About all that came to pass was Burgoyne’s capture of Ticonderoga, earning him promotion to lieutenant general. The Mohawk Valley army, beaten in a fierce battle, retreated into Canada. Howe’s New York force went to Philadelphia instead. The Tory uprising did not happen. But Burgoyne’s army—British regulars, German mercenaries, Canadians, Indians and Tories —did reach the Hudson.

On August 11, short of supplies and in need of horses, Burgoyne ordered some 800 men on a forage mission to the village of Bennington, Vt., about 30 miles east of the march route. Burgoyne believed the area to be full of Loyalists who would rush to join his army. But the man he placed in command of the foraging, Lt. Col. Friedrich Baum, spoke only German.

On the morning of August 16, at Walloomsac, N.Y., near Bennington, Baum saw “small bodies of armed men …mostly in their shirtsleeves” approaching from all directions. These were 1,500 militiamen from New Hampshire and Massachusetts, led by Brig. Gen. John Stark, a tough old veteran of the French and Indian War who had fought at Bunker Hill, Trenton and Princeton. Baum, assuming the militiamen were Loyalists, let them drift into his ranks.

In a savage battle of musket, sword and knife, the militiamen killed, wounded or captured more than 200 Tories. The Indians scattered and vanished. The Germans fought valiantly until Baum fell, mortally wounded by a musket ball. Reinforcements for both sides arrived, but as the long day ended, the surviving invaders fled the field.

The rebel victory discouraged would-be Tories and inspired militiamen to head north to join the fight against the invaders. “Wherever the king’s forces point,” Burgoyne later wrote, “militia to the amount of 3,000 or 4,000 assemble in 24 hours.…The alarm over, they return to their farms.” Burgoyne, heading for Albany, faced a growing enemy army while his own force was losing some 1,000 men to muskets or capture.

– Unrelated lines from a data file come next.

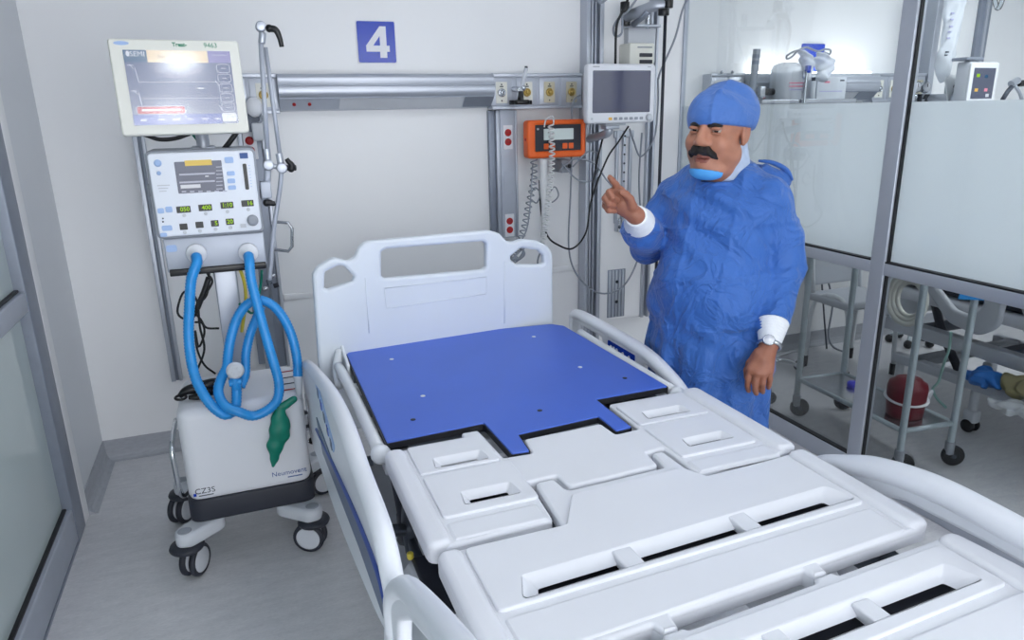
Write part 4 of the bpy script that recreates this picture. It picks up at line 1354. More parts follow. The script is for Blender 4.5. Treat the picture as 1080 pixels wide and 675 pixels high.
def vent_cables():
    m = MB()
    def z(px, py, Y): return ay(180 + px / 4.22, 290 + py / 4.22, Y)
    m.tube([z(165, -10, 2.80), z(170, 40, 2.79), z(120, 120, 2.78), z(110, 180, 2.79), z(60, 195, 2.79), z(30, 160, 2.79), z(60, 75, 2.79), z(115, 110, 2.78), z(130, 230, 2.78), z(150, 330, 2.78), z(120, 420, 2.79), z(95, 490, 2.78)], .0042, 'black', 7, 6)
    m.tube([z(172, -10, 2.81), z(160, 90, 2.80), z(105, 150, 2.80), z(135, 200, 2.80), z(160, 235, 2.80), z(215, 238, 2.81)], .0042, 'black', 7, 6)
    m.tube([z(108, 210, 2.80), z(140, 215, 2.79), z(150, 260, 2.79), z(125, 320, 2.79), z(110, 250, 2.80), z(118, 330, 2.80), z(150, 400, 2.80), z(200, 440, 2.80)], .004, 'black', 7, 6)
    m.tube([z(160, -10, 2.82), z(185, 30, 2.81), z(150, 95, 2.81), z(110, 170, 2.81), z(75, 250, 2.81), z(70, 350, 2.80), z(90, 440, 2.78), z(150, 478, 2.76)], .0042, 'black', 7, 6)
    m.tube([z(170, 10, 2.79), z(150, 70, 2.785), z(118, 150, 2.785)], .010, 'black', 8, 5)
    tag(m.build('cable_bundle'), 'tangled black cables hanging behind the left blue hose', 'cable')
    m = MB()
    m.tube([z(40, 540, 2.66), z(70, 515, 2.66), z(130, 500, 2.665), z(200, 480, 2.67), z(235, 490, 2.67)], [.010, .016, .022, .018, .012], 'blackgl', 10, 5)
    m.tube([z(80, 545, 2.64), z(130, 540, 2.64), z(170, 520, 2.65), z(230, 515, 2.66)], [.008, .014, .016, .010], 'blackgl', 10, 5)
    c = z(45, 545, 2.65); m.tube([c + Vector((.018 * math.cos(a), .012 * math.sin(a), .004 * math.sin(a))) for a in np.linspace(0, 2 * PI, 9)[:-1]], .005, 'blackgl', 8, 3, True)
    tag(m.build('cable_clamp'), 'black clamp with cords lying on top of the white cart', 'clamp')
    m = MB(); m.tube([ay(253, 283, 2.76), ay(258, 300, 2.77), ay(259, 320, 2.78), ay(255, 350, 2.80)], .006, 'yellow', 8, 5)
    tag(m.build('yellow_tube'), 'short yellow tube between the two blue hose ports', 'tube')
    m = MB(); m.tube([ay(202, 140, 2.80), ay(212, 152, 2.81), ay(222, 160, 2.83)], .005, 'green', 8, 4); tag(m.build('green_tube'), 'short piece of thin green gas tube under the tilted ventilator screen', 'tube'); m = MB(); m.tube([ay(276, 285, 2.80), ay(275, 300, 2.81), ay(268, 330, 2.82), ay(252, 320, 2.82)], .005, 'green', 8, 4)
    tag(m.build('green_tube'), 'thin green gas tube curving beside the right blue hose port', 'tube')
    m = MB(); m.tube([ay(152, 142, 2.78), ay(168, 147, 2.77), ay(185, 146, 2.77), ay(200, 141, 2.77)], .007, 'black', 8, 5); tag(m.build('monitor_cable'), 'black cable sagging under the left half of the tilted ventilator screen', 'cable'); m = MB(); m.tube([ay(234, 160, 2.79), ay(242, 150, 2.78), ay(250, 139, 2.78)], .009, 'black', 8, 5)
    tag(m.build('monitor_cable'), 'short thick black cable under the right corner of the tilted ventilator screen', 'cable')


vent_cables()
# ------------------------------------------------------------------ equipment on the back wall
WY = BACK_Y


def sign():
    a, b_ = ay(376, 22, WY - .01), ay(418, 66, WY - .01)
    t = thing('bed_number_sign', 'blue square sign with a white 4 on the wall', 'sign', ((a.x + b_.x) / 2, WY, b_.z))
    m = MB(); cx, cz = (a.x + b_.x) / 2, (a.z + b_.z) / 2
    m.plate(rect(cx - .098, cz - .098, cx + .098, cz + .098, .01), 'white', 0, .004, bevel=.001, X=FRONT(0, WY, 0))
    m.plate(rect(cx - .092, cz - .094, cx + .092, cz + .094, .008), 'signblue', .004, .007, bevel=.001, X=FRONT(0, WY, 0)); m.build('plate', t)
    m = MB()
    four = [(.022, .070), (-.048, -.018), (-.048, -.046), (.018, -.046), (.018, -.074), (.052, -.074), (.052, -.046), (.066, -.046), (.066, -.018), (.052, -.018), (.052, .070)]
    hole = [(.020, .026), (.020, -.018), (-.014, -.018)]
    m.plate([(cx + p[0] - .004, cz + p[1] + .002) for p in four], 'white', .007, .0085, [[(cx + p[0] - .004, cz + p[1] + .002) for p in hole]], X=FRONT(0, WY, 0))
    m.build('number', t)


sign()


def gas_plate(mb, x, z, w, h, body, ring, Y):
    mb.plate(rect(x - w / 2, z - h / 2, x + w / 2, z + h / 2, .003), body, 0, .004, bevel=.001, X=FRONT(0, Y, 0))
    X = FRONT(x, Y, z)
    mb.rev([(.021, .003), (.021, .010), (.017, .013), (.013, .013), (.013, .007), (.009, .007), (.009, .018), (.004, .02)], ring, X, 22)
    for zz in (h * .38, -h * .38):
        mb.rev([(.004, .003), (.004, .006)], 'dark', FRONT(x, Y, z + zz), 8)
    mb.box((x - .010, Y - .0046, z + h * .26), (x + .010, Y, z + h * .31), 'dark')


def bedhead_unit(x0, xa, xb, x1, label, group, lit=False):
    """Aluminium bed-head rail: lamp housing between two boxes of gas outlets."""
    t = thing('bed_head_rail', label, 'medical rail', ((x0 + x1) / 2, WY, 1.6), group)
    # lamp housing, a rounded aluminium channel
    prof = [(0, 1.80), (.105, 1.80), (.118, 1.79), (.122, 1.775), (.118, 1.76), (.128, 1.75), (.132, 1.72), (.122, 1.695), (.118, 1.692), (.060, 1.640), (.0, 1.634)]
    X = Matrix(((0, 0, 1, 0), (-1, 0, 0, WY), (0, 1, 0, 0), (0, 0, 0, 1)))
    m = MB(); m.plate(prof, 'alu', xa, xb, X=X)
    for i in range(len(m.s)): m.s[i] = True
    lamp = m.build('lamp_housing', t)
    m = MB(); m.box((xa + .002, WY - .134, 1.744), (xb - .002, WY - .118, 1.75), 'alu_matte', .002)
    m.box((xa, WY - .124, 1.690), (xb, WY - .116, 1.694), 'alu_dk'); m.build('edge_strip', lamp)
    m = MB()
    def under(u0, u1, xx0, xx1, mt, d=.002):
        n = Vector((0, -.052, -.058)).normalized() * d
        # sloping underside between (.118,1.692) and (.060,1.640)
        A = [Vector((xx, WY - (.118 - .058 * u), 1.692 - .052 * u)) for xx in (xx0, xx1) for u in (u0, u1)]
        n = Vector((0, -.667, .0)) * 0 + Vector((0, -.052, -.058)).normalized() * -d if False else Vector((0, -.667, -.745)) * d
        V = A + [a + n for a in A]
        m.add(V, [(0, 1, 3, 2), (4, 6, 7, 5), (0, 4, 5, 1), (2, 3, 7, 6), (0, 2, 6, 4), (1, 5, 7, 3)], mt, False)
    under(.06, .95, xa + .002, xa + .27, 'alu_matte')
    under(.06, .95, xa + .275, xb - .16, 'grey_lt')
    under(.06, .95, xb - .155, xb - .002, 'alu_dk')
    m.build('under_panel', lamp)
    for dx in (.065, .135):
        m = MB(); p = Vector((xa + dx, WY - .092, 1.667)); m.cyl(p, p + Vector((0, -.667, -.745)) * .007, .008, 'red', n=14); m.build('switch', lamp)
    if lit:
        m = MB(); m.box((xa + .05, WY - .095, 1.801), (xb - .05, WY - .02, 1.812), 'lamp_wall', .003); m.build('lamp_diffuser', t)
    for bx0, bx1, n, first in ((x0, xa, 2, 0), (xb, x1, 4, 1)):
        m = MB(); m.box((bx0, WY - .075, 1.628), (bx1, WY, 1.80), 'alu_matte', .003)
        m.box((bx0, WY - .082, 1.785), (bx1, WY - .07, 1.803), 'alu', .002); m.box((bx0, WY - .082, 1.625), (bx1, WY - .07, 1.640), 'alu', .002)
        box = m.build('outlet_box', t)
        w = (bx1 - bx0) / n
        for i in range(n):
            if not first and i == 0 and n == 2: pass
            cx = bx0 + w * (i + .5) + (-.012 if first and i == 0 else 0)
            p = MB(); p.box((cx - w * .44, WY - .079, 1.645), (cx + w * .44, WY - .074, 1.782), 'alu', .002)
            gas_plate(p, cx, 1.708, .062, .105, 'cream' if (i < 2) else 'tan_plate', 'steel' if i == 0 and first else 'brass', WY - .079)
            p.build('gas_outlet', box)
    return t


bedhead_unit(-.03, .235, 1.285, 1.80, 'aluminium bed-head rail with gas outlets under the number 4 sign', 'bed-head rails on the back wall')


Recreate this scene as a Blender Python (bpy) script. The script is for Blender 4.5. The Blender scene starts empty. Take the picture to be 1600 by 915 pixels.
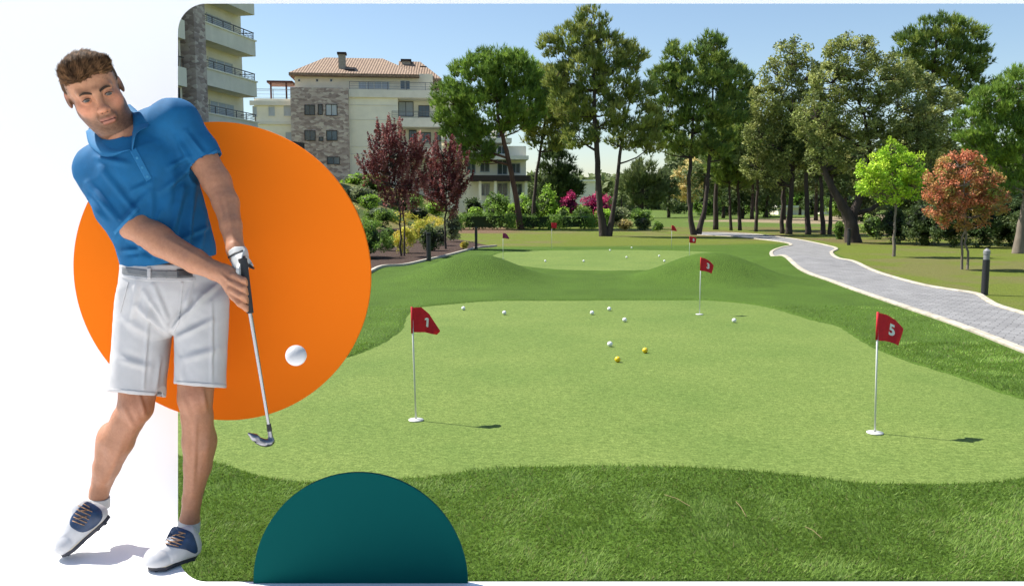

The clash at Bennington was an overture to the climactic Battle of Saratoga that October, when once again the rebels outmaneuvered Burgoyne’s shrunken army. Saratoga is celebrated as the turning point of the war. But the turning began when those men in shirtsleeves appeared near Bennington.

Lessons:

■ During a revolution Loyalists rarely make reliable allies.

■ When Loyalists do support your cause, try to use them intelligently.

■ Indians may be great fighters, but they don’t obey orders.

■ After a foreign battle with heavy losses, armies cannot easily find replacements.

■ European-style maneuvering doesn’t work in the American wilds.

■ Grand plans can often be far too grand to actually work.

■ Foragers should know where they’re going—and who is already there.

■ It helps to use officers who speak the local language.